Advice for homeowners tackling the renovation of a historical property

Do you have any advice for somebody who is looking to renovate a historical property but doesn't know where to start?

Dave: Location first. Find the location that you want to be in, and then get a home inspection. They're so important. As a builder, you would think I would hate that, but no. It's a set of eyes that will look and find stuff you didn't know about before you buy the house. These old homes have a lot of surprises, good and bad. Do that, and then let it be a historical home. Don't buy a historical home and then try to make the outside of it modern. Let it be what it is and celebrate that. You can do the inside however you want, but it's really hard to change the character of an old home, and I hate to see it.

Jenny: Be flexible, go in with a plan of what you want to happen, but know that there's going to be something that's unexpected that comes up, and you're going to have to pivot.

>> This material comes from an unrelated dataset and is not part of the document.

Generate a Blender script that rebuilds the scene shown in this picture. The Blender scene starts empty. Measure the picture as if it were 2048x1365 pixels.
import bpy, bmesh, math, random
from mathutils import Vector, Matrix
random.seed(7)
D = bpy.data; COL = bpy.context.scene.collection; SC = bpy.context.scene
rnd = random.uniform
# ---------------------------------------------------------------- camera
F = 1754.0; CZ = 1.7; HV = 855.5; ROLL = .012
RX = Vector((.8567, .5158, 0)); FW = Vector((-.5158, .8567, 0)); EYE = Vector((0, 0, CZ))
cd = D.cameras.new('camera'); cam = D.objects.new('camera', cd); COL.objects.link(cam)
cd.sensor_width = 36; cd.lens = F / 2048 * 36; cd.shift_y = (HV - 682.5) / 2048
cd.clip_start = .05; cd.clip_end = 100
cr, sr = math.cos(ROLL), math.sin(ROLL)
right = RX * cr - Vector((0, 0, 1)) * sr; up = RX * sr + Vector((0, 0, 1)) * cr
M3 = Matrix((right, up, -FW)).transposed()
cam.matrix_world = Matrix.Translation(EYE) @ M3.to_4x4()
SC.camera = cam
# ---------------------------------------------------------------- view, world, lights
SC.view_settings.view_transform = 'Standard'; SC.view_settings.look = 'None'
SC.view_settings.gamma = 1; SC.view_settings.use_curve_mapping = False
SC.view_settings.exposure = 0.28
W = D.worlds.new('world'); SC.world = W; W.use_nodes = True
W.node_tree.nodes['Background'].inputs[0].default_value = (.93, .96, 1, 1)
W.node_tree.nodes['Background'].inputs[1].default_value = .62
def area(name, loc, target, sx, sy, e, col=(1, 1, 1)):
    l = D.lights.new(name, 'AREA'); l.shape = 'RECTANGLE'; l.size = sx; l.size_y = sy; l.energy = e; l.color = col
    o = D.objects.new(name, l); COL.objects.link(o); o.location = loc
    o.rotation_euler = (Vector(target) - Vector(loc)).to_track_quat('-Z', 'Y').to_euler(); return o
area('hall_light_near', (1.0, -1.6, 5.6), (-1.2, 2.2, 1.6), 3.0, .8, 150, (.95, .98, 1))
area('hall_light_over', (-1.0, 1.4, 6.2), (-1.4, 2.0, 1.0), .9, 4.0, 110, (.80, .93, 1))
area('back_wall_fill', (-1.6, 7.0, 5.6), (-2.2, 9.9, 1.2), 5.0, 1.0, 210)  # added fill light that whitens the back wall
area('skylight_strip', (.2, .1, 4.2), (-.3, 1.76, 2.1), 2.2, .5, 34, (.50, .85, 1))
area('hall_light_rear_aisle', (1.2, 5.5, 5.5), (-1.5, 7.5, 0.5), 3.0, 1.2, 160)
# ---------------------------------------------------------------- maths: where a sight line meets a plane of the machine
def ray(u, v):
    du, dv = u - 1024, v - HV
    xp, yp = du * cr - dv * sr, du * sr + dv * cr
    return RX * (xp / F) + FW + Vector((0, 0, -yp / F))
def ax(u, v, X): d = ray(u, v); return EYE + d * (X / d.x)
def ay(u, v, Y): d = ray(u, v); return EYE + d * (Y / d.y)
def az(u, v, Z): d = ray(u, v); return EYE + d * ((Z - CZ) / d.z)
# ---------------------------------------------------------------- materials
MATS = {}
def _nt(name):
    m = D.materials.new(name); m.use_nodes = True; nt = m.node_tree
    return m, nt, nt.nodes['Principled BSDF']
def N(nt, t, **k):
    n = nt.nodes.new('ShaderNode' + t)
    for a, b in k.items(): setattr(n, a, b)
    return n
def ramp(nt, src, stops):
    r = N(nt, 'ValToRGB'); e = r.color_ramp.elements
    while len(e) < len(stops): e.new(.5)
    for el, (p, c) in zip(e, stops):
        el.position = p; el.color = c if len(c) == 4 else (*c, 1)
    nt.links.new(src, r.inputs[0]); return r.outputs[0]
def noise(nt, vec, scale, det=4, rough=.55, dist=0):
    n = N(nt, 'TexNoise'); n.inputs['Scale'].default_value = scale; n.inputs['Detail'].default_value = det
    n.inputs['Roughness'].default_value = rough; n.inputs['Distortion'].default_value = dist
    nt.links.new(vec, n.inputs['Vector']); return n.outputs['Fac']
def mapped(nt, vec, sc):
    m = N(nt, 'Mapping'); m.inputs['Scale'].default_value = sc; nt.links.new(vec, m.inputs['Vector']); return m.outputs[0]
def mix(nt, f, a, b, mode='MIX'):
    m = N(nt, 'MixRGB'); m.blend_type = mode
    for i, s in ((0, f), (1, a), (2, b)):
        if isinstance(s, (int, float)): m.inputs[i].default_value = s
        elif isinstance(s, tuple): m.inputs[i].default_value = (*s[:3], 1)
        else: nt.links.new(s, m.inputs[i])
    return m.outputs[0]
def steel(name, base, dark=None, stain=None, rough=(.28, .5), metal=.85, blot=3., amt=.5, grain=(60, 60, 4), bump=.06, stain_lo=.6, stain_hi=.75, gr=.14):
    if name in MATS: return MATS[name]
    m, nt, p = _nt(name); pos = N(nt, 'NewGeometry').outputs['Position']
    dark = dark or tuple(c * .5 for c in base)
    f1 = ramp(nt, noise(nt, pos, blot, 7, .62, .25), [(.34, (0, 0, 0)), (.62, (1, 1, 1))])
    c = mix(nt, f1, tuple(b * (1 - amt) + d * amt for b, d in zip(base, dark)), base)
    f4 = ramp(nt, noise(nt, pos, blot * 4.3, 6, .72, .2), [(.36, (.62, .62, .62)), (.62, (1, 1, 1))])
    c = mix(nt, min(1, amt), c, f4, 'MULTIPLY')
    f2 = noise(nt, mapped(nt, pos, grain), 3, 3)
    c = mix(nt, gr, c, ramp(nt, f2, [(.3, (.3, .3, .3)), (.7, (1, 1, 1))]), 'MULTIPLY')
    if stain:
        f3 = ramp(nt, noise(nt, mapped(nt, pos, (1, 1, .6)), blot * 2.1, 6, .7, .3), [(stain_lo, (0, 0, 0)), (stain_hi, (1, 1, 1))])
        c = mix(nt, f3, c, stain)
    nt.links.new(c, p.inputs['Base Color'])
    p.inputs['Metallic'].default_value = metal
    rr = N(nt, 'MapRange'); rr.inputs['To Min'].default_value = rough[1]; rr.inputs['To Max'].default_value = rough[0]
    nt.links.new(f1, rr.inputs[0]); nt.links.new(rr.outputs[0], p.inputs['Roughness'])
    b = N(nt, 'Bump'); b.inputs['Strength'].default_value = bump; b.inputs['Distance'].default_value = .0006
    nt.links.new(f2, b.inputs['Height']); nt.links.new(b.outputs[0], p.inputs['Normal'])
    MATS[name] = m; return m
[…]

Know that, and always approach historic renovations with a little bit of open-mindedness with your plans because they change a lot.

Dave: They'll change. [For] literally every home that we do, we go in with the best of plans, and they all change.

Jenny: Definitely. You have to know that going into it so that you don't go insane during the process. And know that sometimes plan B is better than plan A ever could have been. It does always, for the most part, work out. Knowing that in advance helps you be mentally prepared.

This interview has been edited for clarity.

Season 2 of "Home Town Takeover" premieres on April 23 at 8 p.m. ET/PT on HGTV and streams the same day on discovery+.